Ik heb op YouTube de Bergrede van Klaas Dijkhoff bekeken. Duurde maar een klein half uur dus dat was wel uit te houden. VVD alpha mannetjes in een zaal en de roedelleider stond orakelend op de rots. Het was overigens best om aan te horen. Ik had gehoopt op wat meer brisante uitspraken maar het bleef een tamme bedoening. Hij behandelde globaal wat gemeenplaatsen en trok daaruit wat algemeen gangbare conclusies waar iedereen het wel mee eens is. Net een soort verjaardagsfeest waar de wereldproblemen in een oogwenk onder een goed glas worden opgelost. Dijkhoff was voordat hij zich tot de VVD bekeerde gewoon een Brabander. In het Brabant van zijn jeugd hadden ze het de godganse dag over goed volk. Daar had hij het steeds maar over. Goed volk, daar wil de VVD wel voor gaan. Het verhaal van Klaas krijgt een wat andere klank als je het in de context van de realiteit van alle dag bekijkt. Welke definitie gebruikt de VVD voor goed volk? Voldoen Jos van Rey, Mark Verheijen, Henry Keizer en Robin Linschoten ook aan die definitie? En Halbe Zijlstra? Het blijkt dat de 1,6 miljard die men per jaar weggeeft aan mensen die toch al genoeg hebben een typisch gevalletje is van ‘wij van wc-eend adviseren wc-eend’. Ook goed volk? Lilian Marijnissen van de SP komt ook uit Brabant. Heeft die hetzelfde beeld van goed volk als Klaas Dijkhoff? Ik denk het niet.
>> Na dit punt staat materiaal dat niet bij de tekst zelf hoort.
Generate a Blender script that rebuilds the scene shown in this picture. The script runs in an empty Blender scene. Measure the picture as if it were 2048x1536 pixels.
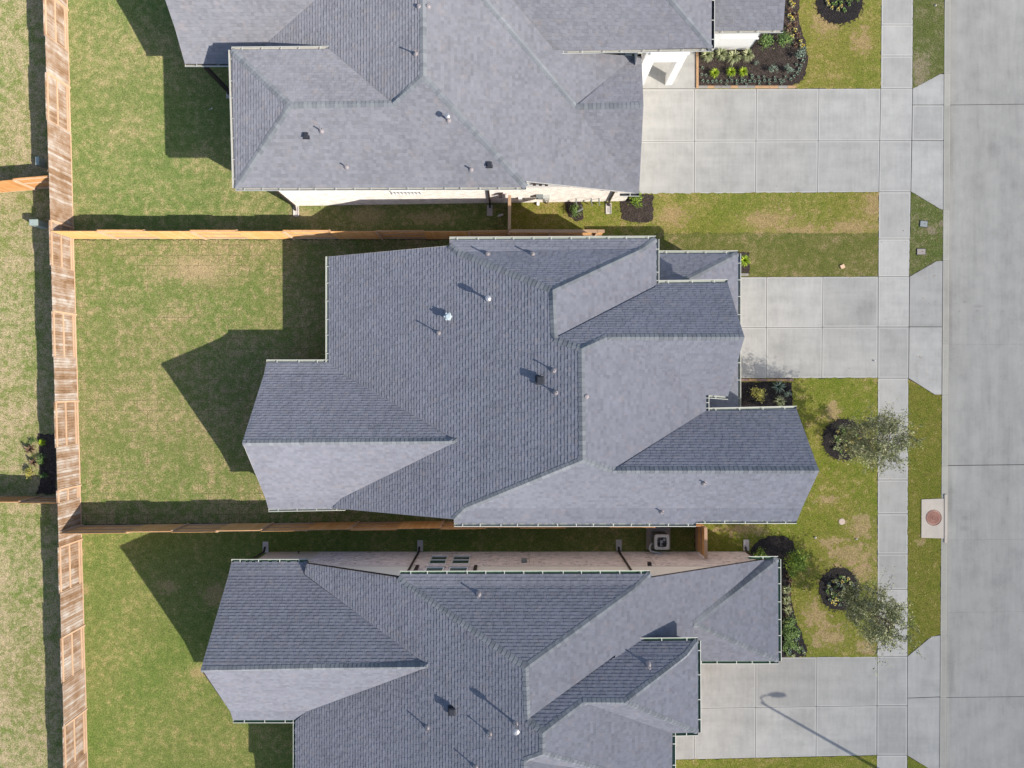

Voor onze Drentse wolvenfamilie zijn er zelfs al belangengroepen opgericht en er is een heuse wolven-website. De plaatselijke sjamanen en kruidenvrouwtjes dansen bij volle maan in Pocahontas-kleren rond de hunebedden, meehuilend met de wolven in het bos. En de boeren? Ach, die paar schapen. En ze krijgen er toch geld voor? En anders zetten ze er maar een hek omheen. Pardon? Een hek er omheen? Gaan we nu het typisch Hollandse weide- en heidelandschap veranderen in een kooienlandschap? Met percelen met 2 meter hoge afrasteringen van dik gaas? Overigens hoeft het niet zo te gaan want er was al een wolvengeleerde die wist dat vader wolf, die het vestigingsklimaat kwam onderzoeken, zich nu en dan uit pure noodzaak aan een schaap vergreep maar als zijn familie eenmaal was gearriveerd zich wenste te beperken tot louter roodwild en af en toe een konijn. Is die man een wolvenfluisteraar met voorspellende gaven? Of is hem dit tijdens een nachtelijke danssessie rond zo’n hunebed ingefluisterd door de voorvaderen van de sjamaan? Hou toch op man, wat een gezeik. De wolf is terug en dat gaan we merken. Nu zijn het dan nog schapen maar dat wordt snel anders als het roedel op volle sterkte is. Wij werden vroeger op school al gewaarschuwd voor hondsdolle vossen. Die konden naar verluidt agressief worden van die ziekte en als je dan per ongeluk te dicht in de buurt kwam dan konden ze bijten. Elk jaar staat er wel een verhaal in de krant over een roofvogel die een wandelaar aanvalt. Herten en zwijnen banjeren op klaarlichte dag door de aangeharkte perkjes van de bewoners van de Veluwe omdat ze te beroerd zijn om hun vreten in het bos te zoeken. Zo zal de dag ook komen waarop er een incident is met een wolf. Het begint met een opengereten drachtige Schotse Hooglander en uiteindelijk komt er vroeg of laat een spelend kind op het verkeerde moment op de verkeerde plek. Had de moeder het kind dan ook maar in zo’n schapenkooi moeten stoppen. Eigen schuld.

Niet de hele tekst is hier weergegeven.